Il Consiglio federale, benché risentito, non ravvisò nel rapporto «confidenziale» motivi tali da chiedere l’allontanamento del diplomatico, anche per non compromettere i buoni rapporti tra la Svizzera e l’Italia. La stampa e l'opinione pubblica reagirono invece diversamente, tanto che il capo della diplomazia svizzera Pierre Aubert (1927-2016), in un incontro informale svoltosi a Lisbona durante una sessione del consiglio d'Europa, non poté fare a meno di chiedere spiegazioni al collega italiano Emilio Colombo (1920-2013), lasciando intendere che sarebbe stato preferibile rimuovere l’incauto ambasciatore.

Lo riteneva opportuno anche una corrispondenza da Berna del Corriere della Sera, secondo cui «a questo punto è giusto che Zampaglione, che ha ferito certe intime convinzioni, lasci un posto diventato ormai per lui scomodo. Seicentomila italiani, che prestano la loro apprezzata opera nella Confederazione, potrebbero ingiustamente fare le spese dei “vezzi letterari” di chi scrive e magari anche della mancanza di spirito di chi legge». Poco tempo dopo il governo italiano decise di trasferire Zampaglione ad altra sede.
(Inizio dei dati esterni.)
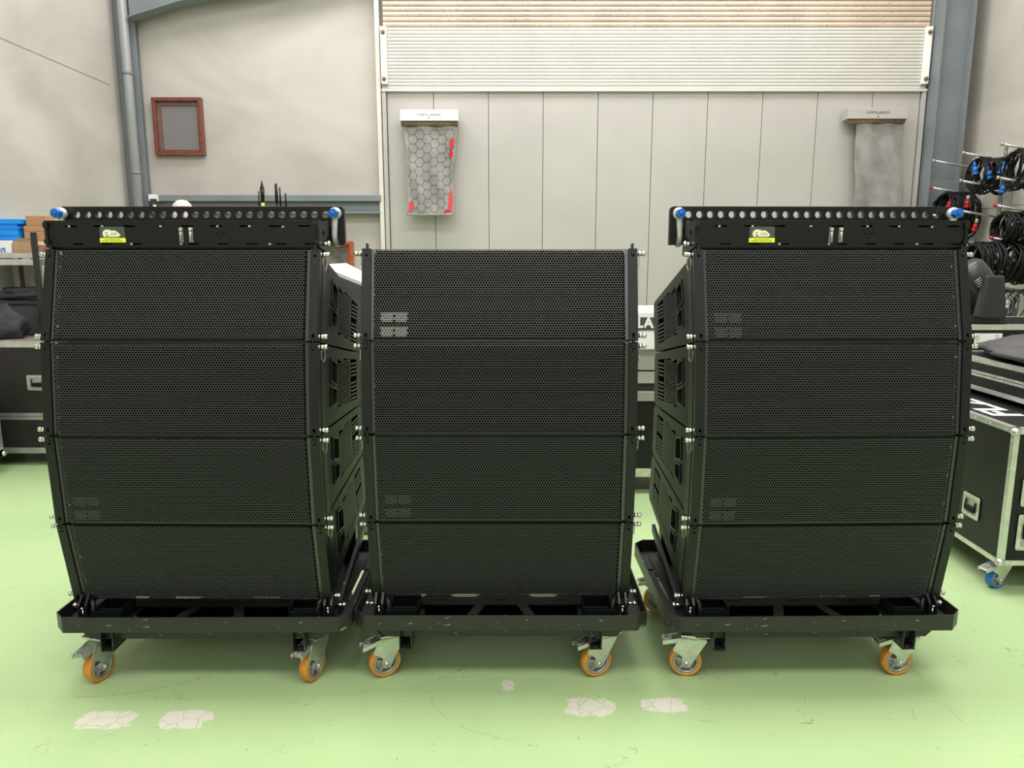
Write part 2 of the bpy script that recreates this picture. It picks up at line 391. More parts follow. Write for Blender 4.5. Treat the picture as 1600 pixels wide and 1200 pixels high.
for gx in (GX0+.035, GX1-.035):
    m = MB(); m.box(gx-.033, gx+.033, 8.35, 8.40, ZG+.05, ZS-.0); b = m.build('end_bracket', M['white'], sp, bevel=.003)
    m = MB()
    for z in (ZG+.10, ZS-.06): m.cyl((gx, 8.35, z), (gx, 8.335, z), .022, 10)
    m.build('bolt', M['tape'], b)
m = MB(); rb = .052
for k in range(int((ZC-1.2-ZS)/rb)):
    z = ZS+.01+k*rb
    m.prism([(8.42, z), (8.42, z+rb*.93), (8.402, z+rb*.86), (8.396, z+rb*.45), (8.402, z+rb*.08)], lambda u, v, w: Vector((w, u, v)), GX0+.03, GX1-.02)
m.box(GX0+.03, GX1-.02, 8.42, 8.45, ZS, ZC-1.1)
tag(m.build('roller_shutter', shutter_mat()), 'stained peach ribbed roller shutter above the white slatted panel', 'shutter')

# windows in the back wall
def window(name, px0, px1, py0, py1, w, pane, sash_in):
    a = P(px0, py0, 8.45); b = P(px1, py1, 8.45); x0, x1, z1, z0 = a.x, b.x, a.z, b.z
    m = MB(); t = .038
    m.prism([(x0, z0), (x1, z0), (x1, z1), (x0, z1)], XZ, 8.44, 8.52, [[(x0+t, z0+t), (x1-t, z0+t), (x1-t, z1-t), (x0+t, z1-t)]])
    t2 = .050
    m.prism([(x0+t, z0+t), (x1-t, z0+t), (x1-t, z1-t), (x0+t, z1-t)], XZ, 8.46, 8.5, [[(x0+t2, z0+t2), (x1-t2, z0+t2), (x1-t2, z1-t2), (x0+t2, z1-t2)]])
    fr = struct(m.build(name, w, bevel=.004))
    m = MB(); t3 = .066
    m.prism([(x0+t2+sash_in, z0+t2), (x1-t2, z0+t2), (x1-t2, z1-t2-sash_in), (x0+t2+sash_in, z1-t2-sash_in)], XZ, 8.475, 8.495,
            [[(x0+t3+sash_in, z0+t3), (x1-t3, z0+t3), (x1-t3, z1-t3-sash_in), (x0+t3+sash_in, z1-t3-sash_in)]])
    m.build('window_sash', w, fr, bevel=.003)
    m = MB(); m.box(x0+t, x1-t, 8.485, 8.492, z0+t, z1-t); m.build('window_pane', pane, fr)
window('window_1', 236, 320, 152, 243, M['wood'], M['glass'], .02)
window('window_2', 470, 554, 377, 462, M['wood2'], M['glass2'], 0)

# dock flaps on the gate
def flap(px0, px1, py0, pyh, pyr, cx0, cx1, pyb, bx0, bx1, headmat, label, hexes, shift):
    Y = 8.26
    a = P(px0, py0, Y); b = P(px1, pyh, Y)
    root = thing('dock_flap', label, 'flap', ((a.x+b.x)/2, 8.36, P(0, pyb, Y).z)); o = root.location
    mk = lambda m, n, mt, bev=0: m.build(n, mt, root, bevel=bev)
    m = MB(); m.box(a.x-o.x, b.x-o.x, Y-.05-o.y, .0, b.z-o.z, a.z-o.z); m.box(a.x-o.x-.006, b.x-o.x+.006, Y-.06-o.y, 0, b.z-o.z-.02, b.z-o.z)
    hd = m.build('header', headmat, root, bevel=.004)
    text('CORTILLANDIA', .036, 'lettering', M['ink'], hd, ((0, Y-.051-o.y, (a.z+b.z)/2-o.z-.005)))
    m = MB(); m.cyl((0, Y-.052-o.y, b.z-o.z+.004), (0, Y-.062-o.y, b.z-o.z+.004), .007, 8); m.build('screw', M['ink'], hd)
    c = P(px0, pyr, Y)
    m = MB(); zz = (b.z+c.z)/2-.005; m.cyl((a.x-o.x+.005, Y-o.y, zz-o.z), (b.x-o.x-.005, Y-o.y, zz-o.z), .032, 12)
    mk(m, 'roller', M['tape'])
    # cloth sheet with thickness and waves
    zt = c.z+.01; zb = P(0, pyb, Y).z; t0, t1 = P(cx0, pyr, Y).x, P(cx1, pyr, Y).x; b0, b1 = P(bx0, pyb, Y).x, P(bx1, pyb, Y).x
    nu, nv = 24, 36
    def S(u, v, off=0):
        sag = .012*math.sin(v*PI)*(2*abs(u-.5))**2
        x = (t0+(b0-t0)*v)*(1-u)+(t1+(b1-t1)*v)*u + sag*(1 if u < .5 else -1)*1.5 + .008*math.sin(v*9+shift)
        y = Y + .016*math.sin(u*7+v*5+shift)*v + .012*math.sin(u*13-v*7+2*shift) - .05*v*v + off
        return Vector((x-o.x, y-o.y, zt+(zb-zt)*v-o.z))
    m = MB()
    for off in (0, .012):
        vs = [S(i/nu, j/nv, off) for j in range(nv+1) for i in range(nu+1)]
        m.add(vs, [(j*(nu+1)+i, j*(nu+1)+i+1, (j+1)*(nu+1)+i+1, (j+1)*(nu+1)+i) for j in range(nv) for i in range(nu)], True)
    for u in (0, 1): m.tube([S(u, j/nv, .006) for j in range(nv+1)], .007, 6)
    m.tube([S(i/nu, 1, .006) for i in range(nu+1)], .010, 6)
    cl = mk(m, 'fabric', M['greycloth'])
    if hexes:
        m = MB(); sz = .056; W_ = t1-t0; Ht = zt-zb
        for r_ in range(13):
            for q_ in range(9):
                cx = q_*sz*1.5; cz = (r_+.5*(q_ % 2))*sz*math.sqrt(3)
                pts = []
                for k in range(7):
                    a_ = k*PI/3; u = (cx+sz*math.cos(a_))/W_; v = (cz+sz*math.sin(a_))/Ht
                    pts.append((u, v))
                for (p, q2) in zip(pts, pts[1:]):
                    if all(0.02 < w < .98 for w in (*p, *q2)): m.tube([S(*p, -.002), S(*q2, -.002)], .0016, 4)
        m.build('honeycomb_stitching', M['stitch'], cl)
        for poly in ([(.86, .17), (.96, .15), (.97, .24), (.92, .27), (.97, .33), (.93, .37), (.87, .32), (.90, .25)],
                     [(.88, .95), (.90, .80), (.97, .70), (.99, .80), (.97, .97), (.80, .985), (.85, .93)],
                     [(.02, .86), (.10, .84), (.13, .91), (.08, .96), (.03, .97)]):
            m = MB(); m.prism(poly, lambda u, v, w: S(u, v, w), -.008, -.003); m.build('red_tear', M['red'], cl)['label'] = 'red underlayer showing through a tear'
flap(626, 716, 173, 187, 197, 630, 714, 336, 638, 708, M['white'], 'grey honeycomb dock flap with red tears and white header, left of gate', True, 0)
flap(1323, 1414, 169, 184, 191, 1339, 1411, 345, 1328, 1406, M['gate'], 'plain grey dock flap hanging under grey header on right of gate', False, 1.3)

# ------------------------------------------------------------------ line array speakers
W = .99; HF = .334; D = .72; TAP = math.tan(R(4.2))
GW = W/2-.037
def grille_meshes(badge_at):
    p = .0100; rr = p/math.sqrt(3); rowh = p*.8660254
    keys = {}
    g, bdg = MB(), MB(); store = {id(g): {}, id(bdg): {}}
    def bend(z):
        e = min(z, HF-z); return .0 if e > .014 else (.014-e)**2*60
    rows = int((HF-.006)/rowh); 
    z00 = (HF-(rows-1)*rowh)/2
    for r_ in range(rows):
        z = z00+r_*rowh; offx = (r_ % 2)*p/2; n = int((2*GW-p)/p)
        for c in range(n):
            x = -GW+p*.5+offx+c*p
            inb = badge_at and -GW+.032 < x < -GW+.127 and .016 < z < .106
            if inb and (abs(z-.059) < .005 or abs(x+GW-.080) < .004): inb = False
            t = bdg if inb else g; d = store[id(t)]; ri = (.0023 if inb else .0037)
            out = []
            for k in range(6):
                a = PI/6+k*PI/3; key = (round((x+rr*math.cos(a))*20000), round((z+rr*math.sin(a))*20000))
                if key not in d:
                    d[key] = len(t.v); zz = z+rr*math.sin(a); zz = min(max(zz, 0.001), HF-.001)
                    t.v.append((x+rr*math.cos(a), bend(zz)-(.0004 if inb else 0), zz))
                out.append(d[key])
            n0 = len(t.v); rs = ((.0031, -.0002), (.0026, .0004), (.0024, .0022)) if inb else ((.0049, .0002), (.0043, .0011), (.0041, .0028))
            for ri, dy in rs:
                for k in range(6):
                    a = PI/6+k*PI/3; zz = z+ri*math.sin(a); t.v.append((x+ri*math.cos(a), bend(zz)+dy, zz))
            for k in range(6):
                k2 = (k+1) % 6
                t.f.append((out[k], out[k2], n0+k2, n0+k)); t.f.append((n0+k, n0+k2, n0+6+k2, n0+6+k)); t.f.append((n0+6+k, n0+6+k2, n0+12+k2, n0+12+k))
                t.mi += [0, 0, 0]; t.sm += [True, True, True]
    g.box(-GW-.003, -GW+.006, .0006, .003, .004, HF-.004); g.box(GW-.009, GW+.003, .0006, .003, .004, HF-.004)
    g.box(-GW, GW, .010, .013, 0.0008, .0035); g.box(-GW, GW, .010, .013, HF-.0035, HF-.0008)
    return g, bdg
def make_cabinet(badge=None):
    t = thing('line_array_speaker', '', 'speaker')
    # body: wedge
    m = MB(); b = W/2-.045
    zt = lambda y: HF-y*TAP; zb = lambda y: y*TAP
    m.prism([(.022, zb(.022)+.002), (D, zb(D)+.002), (D, zt(D)-.002), (.022, zt(.022)-.002)], YZ, -b, b)
    m.build('cabinet_body', M['foam'], t)
    g, bd = grille_meshes(badge)
    m = g; m.build('grille', M['grille'], t)
    if badge: bd.build('badge', M['badge' if badge == 'bright' else 'badge_unlit'], t)['label'] = 'small square grey badge printed on the grille'
    for s in (-1, 1):
        xo = s*W/2
        def bx(m, xa, xb, y0, y1, z0, z1): m.box(min(s*xa, s*xb), max(s*xa, s*xb), y0, y1, z0, z1)
        # front bar with notch at top and bottom
        m = MB(); x0, x1 = W/2-.033, W/2; xm = W/2-.017
        cut = .0045
        pts = [(x0, .001), (xm-cut, .001), (xm-cut, .026), (xm+cut, .026), (xm+cut, .001), (x1, .001), (x1, HF-.001), (xm+cut, HF-.001), (xm+cut, HF-.03), (xm-cut, HF-.03), (xm-cut, HF-.001), (x0, HF-.001)]
        m.prism([(s*u, v) for u, v in pts], XZ, -.006, .028)
        m.build('front_bar', M['bar'], t, bevel=.0015)
        m = MB(); bx(m, xm-.0038, xm+.0038, -.004, .02, HF-.026, HF+.018 if True else HF); bx(m, xm-.005, xm+.005, -.008, -.003, HF-.022, HF-.010)
        m.build('link_tab', M['bar'], t, bevel=.001)
        # rigging rail behind the bar, with rivets
        m = MB(); m.prism([(.052, zb(.052)+.002), (.105, zb(.105)+.002), (.105, zt(.105)-.002), (.052, zt(.052)-.002)], YZ, s*(W/2-.045), s*(W/2-.004))
        rr_ = m.build('rigging_rail', M['bar'], t, bevel=.002)
        m = MB()
        for z in (.06, .17, .28): m.cyl((s*(W/2-.046), .04, z), (s*(W/2-.030), .04, z), .004, 8)
        m.build('rivet', M['steel'], rr_)
        # moulded side panel with handle pockets
        e = .002
        def zbp(y): return zb(y)+e
        def ztp(y): return zt(y)-e
        outer = [(.112, zbp(.112)), (D-.02, zbp(D-.02)), (D, zbp(D)+.015), (D, ztp(D)-.015), (D-.02, ztp(D-.02)), (.112, ztp(.112))]
        h1 = [(.205, .185), (.285, .165), (.29, .245), (.215, .268)]
        h2 = [(.205, .09), (.28, .098), (.285, .145), (.21, .16)]
        v0 = [(.315, .07), (.40, .085), (.42, .075), (.64, .082), (.64, .256), (.42, .266), (.40, .252), (.315, .268)]
        m = MB(); m.prism(outer, YZ, s*(W/2-.045), s*(W/2-.010), [h1, h2, v0])
        pnl = m.build('side_panel', M['plastic'], t, bevel=.003)
        m = MB()
        for h in (h1, h2):
            cy = sum(p[0] for p in h)/4; cz = sum(p[1] for p in h)/4
            big = [(cy+(p[0]-cy)*1.10, cz+(p[1]-cz)*1.12) for p in h]
            m.prism(big, YZ, s*(W/2-.012), s*(W/2-.006), [[(cy+(p[0]-cy)*.97, cz+(p[1]-cz)*.97) for p in h]])
        m.build('handle_rim', M['bar'], pnl)
        m = MB(); bx(m, W/2-.042, W/2-.040, .225, .275, .205, .245)
        m.build('rating_label', M['badge'], pnl)
        m = MB(); yv = .08; z = .075
        while z < .262:
            y1 = .40 if (z < .082 or z > .25) else .315
            m.prism([(y1+.003, z), (.52, z+.002), (.52, z+.0055), (y1+.003, z+.0035)], YZ, s*(W/2-.040), s*(W/2-.012)); z += .0085
        z = .086
        while z < .25:
            if not .155 < z < .18: m.prism([(.535, z), (.635, z+.003), (.635, z+.010), (.535, z+.007)], YZ, s*(W/2-.040), s*(W/2-.010))
            z += .0165
        m.box(min(s*(W/2-.04), s*(W/2-.012)), max(s*(W/2-.04), s*(W/2-.012)), .52, .533, .08, .26)
        m.build('side_vent', M['bar'], pnl)
        # quick release pins, top and bottom, with a loop of wire
        for z in (.020, HF-.016):
            m = MB(); yp = .014; m.cyl((s*(W/2-.02), yp, z), (s*(W/2+.010), yp, z), .006, 10); m.cyl((s*(W/2+.004), yp, z), (s*(W/2+.018), yp, z), .008, 12, .008); m.cyl((s*(W/2+.018), yp, z), (s*(W/2+.025), yp, z), .007, 12, .0095)
            m.ball((s*(W/2+.026), yp, z), .0095, 12, (.7, 1, 1))
            pn = m.build('locking_pin', M['steel'], t)
            if z > .1:
                m = MB(); m.tube([(s*(W/2+.010+.004*math.sin(a)), .030+.014*math.sin(a), z-.028+.026*math.cos(a)) for a in [2*PI*k/14 for k in range(14)]], .0011, 5, closed=True)
                m.build('wire_loop', M['steel'], pn)
    return t
protos = {None: make_cabinet(None)}
protos['bright'] = make_cabinet('bright'); protos['dim'] = make_cabinet('dim'); used = set()
TILTS = {'middle': [13, 5, -2.5, -10], 'left': [14.6, 6.3, -2, -10], 'right': [14.6, 6.3, -2, -10]}
STACK = [('left', -1.182, R(-.8), 2.612), ('middle', -.044, 0, 2.640), ('right', 1.146, R(1.3), 2.616)]
badges = {('left', 2): 'dim', ('middle', 0): 'bright', ('middle', 2): 'dim', ('right', 0): 'dim', ('right', 2): 'dim'}
words = ['Topmost', 'Second from top', 'Third from top', 'Bottom']
top = {}
for nm, cx, rz, Y0 in STACK:
    z, y = .322, Y0
    for i in (3, 2, 1, 0):
        th = R(TILTS[nm][i]); kind = badges.get((nm, i)); pr = protos[kind]
        if kind in used: o = dup(pr)
        else: o = pr; used.add(kind)
        o.location = (cx-math.sin(rz)*(y-Y0), y, z); o.rotation_euler = (-th, 0, rz)
        o['label'] = '%s of four black perforated speaker cabinets in the %s stack' % (words[i], nm)
        o['group'] = 'line array speakers in the %s stack' % nm
        y += (HF+.003)*math.sin(th); z += (HF+.003)*math.cos(th)
    top[nm] = (cx, y, z, rz)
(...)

Le relazioni italo-svizzere migliorarono decisamente l’anno seguente, nel 1981, con la visita in Svizzera del Presidente della Repubblica Sandro Pertini, la prima visita ufficiale di un Capo di Stato italiano. Ad accompagnarlo in giro per la Svizzera fu il presidente della Confederazione Kurt Furgler. Tra i due si stabilì un caloroso vincolo di amicizia che simboleggiava il legame sempre più intenso che si voleva instaurare tra i due popoli, lasciandosi definitivamente alle spalle le tensioni e incomprensioni degli anni Sessanta e Settanta.

Nuovi orizzonti

Con la visita di Pertini si aprirono in effetti nuovi orizzonti. Il Presidente Furgler riconobbe che i numerosi italiani che risiedevano in Svizzera «ormai fanno parte della comunità elvetica». A sua volta il Presidente Pertini assicurò che «la forza del lavoro italiano che nel corso degli anni ha contribuito in buona parte al consolidamento dell’economia svizzera, riafferma oggi, attraverso le mie parole, la sicura certezza che nessun pregiudizio possa indebolire o mettere in dubbio i vincoli di stima e sincera amicizia che sono stati caratteristica costante dei rapporti tra l’Italia e la Confederazione Elvetica». Lo sono tuttora, come confermano queste due autorevoli testimonianze:

-        «La Svizzera e l’Italia intrattengono relazioni tradizionalmente buone, contraddistinte da intensi rapporti economici, politici, umani e culturali, da una lingua comune e da frequenti visite a tutti i livelli» (Dipartimento federale degli affari esteri)

-        Tra Svizzera e Italia «abbiamo una lingua in comune e tante reciproche influenze umane e culturali. Siamo due Paesi che si parlano e si incontrano incessantemente, che collaborano e lavorano insieme, contribuendo alla reciproca crescita e al mutuo benessere» (Silvio Mignano, Ambasciatore d’Italia in Svizzera).